### What is expected
Return each entry exactly, omitting nothing.

### Material for this exercise
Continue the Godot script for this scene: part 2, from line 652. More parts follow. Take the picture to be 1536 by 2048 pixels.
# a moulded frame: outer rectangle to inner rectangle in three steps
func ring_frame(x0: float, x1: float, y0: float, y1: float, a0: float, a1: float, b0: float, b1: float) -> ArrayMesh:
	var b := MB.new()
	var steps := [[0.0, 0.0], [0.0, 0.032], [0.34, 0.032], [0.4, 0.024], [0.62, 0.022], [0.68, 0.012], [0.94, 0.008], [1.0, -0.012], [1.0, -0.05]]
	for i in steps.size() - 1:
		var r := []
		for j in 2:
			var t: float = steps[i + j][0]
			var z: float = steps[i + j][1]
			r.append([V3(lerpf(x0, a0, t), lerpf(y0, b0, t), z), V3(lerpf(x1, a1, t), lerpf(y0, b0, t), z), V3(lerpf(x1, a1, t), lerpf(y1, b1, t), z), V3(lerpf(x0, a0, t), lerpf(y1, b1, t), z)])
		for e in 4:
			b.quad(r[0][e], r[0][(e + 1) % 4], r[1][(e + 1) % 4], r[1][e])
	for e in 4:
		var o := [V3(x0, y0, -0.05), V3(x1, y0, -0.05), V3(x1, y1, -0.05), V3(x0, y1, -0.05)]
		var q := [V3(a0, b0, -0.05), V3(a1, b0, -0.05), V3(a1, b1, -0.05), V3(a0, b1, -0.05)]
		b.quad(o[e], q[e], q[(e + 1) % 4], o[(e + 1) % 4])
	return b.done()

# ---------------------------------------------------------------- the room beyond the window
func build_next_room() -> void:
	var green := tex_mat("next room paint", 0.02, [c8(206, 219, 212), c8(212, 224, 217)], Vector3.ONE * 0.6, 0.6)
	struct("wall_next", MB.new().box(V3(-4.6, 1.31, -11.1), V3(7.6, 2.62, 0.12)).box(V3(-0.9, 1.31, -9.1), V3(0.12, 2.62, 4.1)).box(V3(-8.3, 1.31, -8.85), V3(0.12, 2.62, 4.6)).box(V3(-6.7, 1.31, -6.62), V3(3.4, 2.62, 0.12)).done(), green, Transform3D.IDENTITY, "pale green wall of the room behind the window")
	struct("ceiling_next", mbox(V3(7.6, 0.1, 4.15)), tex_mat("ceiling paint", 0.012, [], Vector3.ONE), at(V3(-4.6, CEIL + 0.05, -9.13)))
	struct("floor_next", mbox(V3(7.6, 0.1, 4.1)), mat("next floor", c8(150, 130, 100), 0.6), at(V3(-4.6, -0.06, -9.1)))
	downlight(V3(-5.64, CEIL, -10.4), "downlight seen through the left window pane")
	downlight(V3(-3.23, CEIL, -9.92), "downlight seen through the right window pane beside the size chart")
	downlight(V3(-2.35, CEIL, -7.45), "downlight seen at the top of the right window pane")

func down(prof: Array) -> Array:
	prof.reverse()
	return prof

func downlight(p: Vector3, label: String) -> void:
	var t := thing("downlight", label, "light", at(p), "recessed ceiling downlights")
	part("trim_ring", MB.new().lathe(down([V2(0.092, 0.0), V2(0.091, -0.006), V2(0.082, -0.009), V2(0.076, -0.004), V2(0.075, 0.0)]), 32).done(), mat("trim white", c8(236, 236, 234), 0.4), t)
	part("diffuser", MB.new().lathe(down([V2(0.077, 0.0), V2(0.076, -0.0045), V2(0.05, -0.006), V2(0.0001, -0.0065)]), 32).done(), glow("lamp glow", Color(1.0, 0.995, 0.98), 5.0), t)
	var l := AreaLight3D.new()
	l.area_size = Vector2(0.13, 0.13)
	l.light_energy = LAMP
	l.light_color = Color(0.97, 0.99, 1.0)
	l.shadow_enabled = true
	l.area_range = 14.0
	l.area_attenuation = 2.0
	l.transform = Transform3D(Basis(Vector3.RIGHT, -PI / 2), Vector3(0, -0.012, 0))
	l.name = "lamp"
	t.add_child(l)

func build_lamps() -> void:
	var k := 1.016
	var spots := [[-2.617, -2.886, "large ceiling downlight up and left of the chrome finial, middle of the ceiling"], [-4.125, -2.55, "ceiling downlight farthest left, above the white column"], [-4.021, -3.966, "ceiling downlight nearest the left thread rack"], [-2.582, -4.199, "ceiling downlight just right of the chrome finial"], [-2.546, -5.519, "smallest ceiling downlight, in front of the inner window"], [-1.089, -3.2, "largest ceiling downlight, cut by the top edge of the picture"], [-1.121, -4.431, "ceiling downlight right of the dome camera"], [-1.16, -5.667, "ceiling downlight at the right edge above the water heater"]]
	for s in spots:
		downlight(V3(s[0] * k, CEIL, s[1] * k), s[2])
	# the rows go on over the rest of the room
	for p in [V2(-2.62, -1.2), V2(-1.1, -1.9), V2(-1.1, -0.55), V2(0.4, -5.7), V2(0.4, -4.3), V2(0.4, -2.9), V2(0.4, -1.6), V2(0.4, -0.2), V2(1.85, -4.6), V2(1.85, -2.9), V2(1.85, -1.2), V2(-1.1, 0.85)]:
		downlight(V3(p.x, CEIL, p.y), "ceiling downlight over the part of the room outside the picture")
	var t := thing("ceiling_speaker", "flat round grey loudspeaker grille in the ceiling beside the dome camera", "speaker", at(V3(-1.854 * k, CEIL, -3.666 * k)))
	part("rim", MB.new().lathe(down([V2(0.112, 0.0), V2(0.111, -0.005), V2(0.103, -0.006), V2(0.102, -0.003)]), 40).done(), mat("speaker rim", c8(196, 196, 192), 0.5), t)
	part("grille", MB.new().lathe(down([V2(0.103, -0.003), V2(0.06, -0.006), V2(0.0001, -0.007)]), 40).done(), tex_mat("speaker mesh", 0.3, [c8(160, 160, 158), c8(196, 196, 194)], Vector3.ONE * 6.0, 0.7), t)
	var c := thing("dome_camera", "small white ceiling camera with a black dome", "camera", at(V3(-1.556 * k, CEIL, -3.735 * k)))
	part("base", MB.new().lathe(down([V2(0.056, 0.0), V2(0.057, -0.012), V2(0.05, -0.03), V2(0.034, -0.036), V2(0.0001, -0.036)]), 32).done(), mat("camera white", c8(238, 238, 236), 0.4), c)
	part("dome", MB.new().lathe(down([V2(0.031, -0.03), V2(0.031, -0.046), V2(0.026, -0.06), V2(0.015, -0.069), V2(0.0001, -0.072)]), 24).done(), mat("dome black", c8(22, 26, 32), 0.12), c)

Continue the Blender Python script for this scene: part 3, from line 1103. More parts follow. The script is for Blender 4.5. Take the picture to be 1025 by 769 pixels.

### Task answer
Continue the Godot script for this scene: part 2, from line 652. More parts follow. Take the picture to be 1536 by 2048 pixels.
# a moulded frame: outer rectangle to inner rectangle in three steps
func ring_frame(x0: float, x1: float, y0: float, y1: float, a0: float, a1: float, b0: float, b1: float) -> ArrayMesh:
	var b := MB.new()
	var steps := [[0.0, 0.0], [0.0, 0.032], [0.34, 0.032], [0.4, 0.024], [0.62, 0.022], [0.68, 0.012], [0.94, 0.008], [1.0, -0.012], [1.0, -0.05]]
	for i in steps.size() - 1:
		var r := []
		for j in 2:
			var t: float = steps[i + j][0]
			var z: float = steps[i + j][1]
			r.append([V3(lerpf(x0, a0, t), lerpf(y0, b0, t), z), V3(lerpf(x1, a1, t), lerpf(y0, b0, t), z), V3(lerpf(x1, a1, t), lerpf(y1, b1, t), z), V3(lerpf(x0, a0, t), lerpf(y1, b1, t), z)])
		for e in 4:
			b.quad(r[0][e], r[0][(e + 1) % 4], r[1][(e + 1) % 4], r[1][e])
	for e in 4:
		var o := [V3(x0, y0, -0.05), V3(x1, y0, -0.05), V3(x1, y1, -0.05), V3(x0, y1, -0.05)]
		var q := [V3(a0, b0, -0.05), V3(a1, b0, -0.05), V3(a1, b1, -0.05), V3(a0, b1, -0.05)]
		b.quad(o[e], q[e], q[(e + 1) % 4], o[(e + 1) % 4])
	return b.done()

# ---------------------------------------------------------------- the room beyond the window
func build_next_room() -> void:
	var green := tex_mat("next room paint", 0.02, [c8(206, 219, 212), c8(212, 224, 217)], Vector3.ONE * 0.6, 0.6)
	struct("wall_next", MB.new().box(V3(-4.6, 1.31, -11.1), V3(7.6, 2.62, 0.12)).box(V3(-0.9, 1.31, -9.1), V3(0.12, 2.62, 4.1)).box(V3(-8.3, 1.31, -8.85), V3(0.12, 2.62, 4.6)).box(V3(-6.7, 1.31, -6.62), V3(3.4, 2.62, 0.12)).done(), green, Transform3D.IDENTITY, "pale green wall of the room behind the window")
	struct("ceiling_next", mbox(V3(7.6, 0.1, 4.15)), tex_mat("ceiling paint", 0.012, [], Vector3.ONE), at(V3(-4.6, CEIL + 0.05, -9.13)))
	struct("floor_next", mbox(V3(7.6, 0.1, 4.1)), mat("next floor", c8(150, 130, 100), 0.6), at(V3(-4.6, -0.06, -9.1)))
	downlight(V3(-5.64, CEIL, -10.4), "downlight seen through the left window pane")
	downlight(V3(-3.23, CEIL, -9.92), "downlight seen through the right window pane beside the size chart")
	downlight(V3(-2.35, CEIL, -7.45), "downlight seen at the top of the right window pane")

func down(prof: Array) -> Array:
	prof.reverse()
	return prof

func downlight(p: Vector3, label: String) -> void:
	var t := thing("downlight", label, "light", at(p), "recessed ceiling downlights")
	part("trim_ring", MB.new().lathe(down([V2(0.092, 0.0), V2(0.091, -0.006), V2(0.082, -0.009), V2(0.076, -0.004), V2(0.075, 0.0)]), 32).done(), mat("trim white", c8(236, 236, 234), 0.4), t)
	part("diffuser", MB.new().lathe(down([V2(0.077, 0.0), V2(0.076, -0.0045), V2(0.05, -0.006), V2(0.0001, -0.0065)]), 32).done(), glow("lamp glow", Color(1.0, 0.995, 0.98), 5.0), t)
	var l := AreaLight3D.new()
	l.area_size = Vector2(0.13, 0.13)
	l.light_energy = LAMP
	l.light_color = Color(0.97, 0.99, 1.0)
	l.shadow_enabled = true
	l.area_range = 14.0
	l.area_attenuation = 2.0
	l.transform = Transform3D(Basis(Vector3.RIGHT, -PI / 2), Vector3(0, -0.012, 0))
	l.name = "lamp"
	t.add_child(l)

func build_lamps() -> void:
	var k := 1.016
	var spots := [[-2.617, -2.886, "large ceiling downlight up and left of the chrome finial, middle of the ceiling"], [-4.125, -2.55, "ceiling downlight farthest left, above the white column"], [-4.021, -3.966, "ceiling downlight nearest the left thread rack"], [-2.582, -4.199, "ceiling downlight just right of the chrome finial"], [-2.546, -5.519, "smallest ceiling downlight, in front of the inner window"], [-1.089, -3.2, "largest ceiling downlight, cut by the top edge of the picture"], [-1.121, -4.431, "ceiling downlight right of the dome camera"], [-1.16, -5.667, "ceiling downlight at the right edge above the water heater"]]
	for s in spots:
		downlight(V3(s[0] * k, CEIL, s[1] * k), s[2])
	# the rows go on over the rest of the room
	for p in [V2(-2.62, -1.2), V2(-1.1, -1.9), V2(-1.1, -0.55), V2(0.4, -5.7), V2(0.4, -4.3), V2(0.4, -2.9), V2(0.4, -1.6), V2(0.4, -0.2), V2(1.85, -4.6), V2(1.85, -2.9), V2(1.85, -1.2), V2(-1.1, 0.85)]:
		downlight(V3(p.x, CEIL, p.y), "ceiling downlight over the part of the room outside the picture")
	var t := thing("ceiling_speaker", "flat round grey loudspeaker grille in the ceiling beside the dome camera", "speaker", at(V3(-1.854 * k, CEIL, -3.666 * k)))
	part("rim", MB.new().lathe(down([V2(0.112, 0.0), V2(0.111, -0.005), V2(0.103, -0.006), V2(0.102, -0.003)]), 40).done(), mat("speaker rim", c8(196, 196, 192), 0.5), t)
	part("grille", MB.new().lathe(down([V2(0.103, -0.003), V2(0.06, -0.006), V2(0.0001, -0.007)]), 40).done(), tex_mat("speaker mesh", 0.3, [c8(160, 160, 158), c8(196, 196, 194)], Vector3.ONE * 6.0, 0.7), t)
	var c := thing("dome_camera", "small white ceiling camera with a black dome", "camera", at(V3(-1.556 * k, CEIL, -3.735 * k)))
	part("base", MB.new().lathe(down([V2(0.056, 0.0), V2(0.057, -0.012), V2(0.05, -0.03), V2(0.034, -0.036), V2(0.0001, -0.036)]), 32).done(), mat("camera white", c8(238, 238, 236), 0.4), c)
	part("dome", MB.new().lathe(down([V2(0.031, -0.03), V2(0.031, -0.046), V2(0.026, -0.06), V2(0.015, -0.069), V2(0.0001, -0.072)]), 24).done(), mat("dome black", c8(22, 26, 32), 0.12), c)

Continue the Blender Python script for this scene: part 3, from line 1103. More parts follow. The script is for Blender 4.5. Take the picture to be 1025 by 769 pixels.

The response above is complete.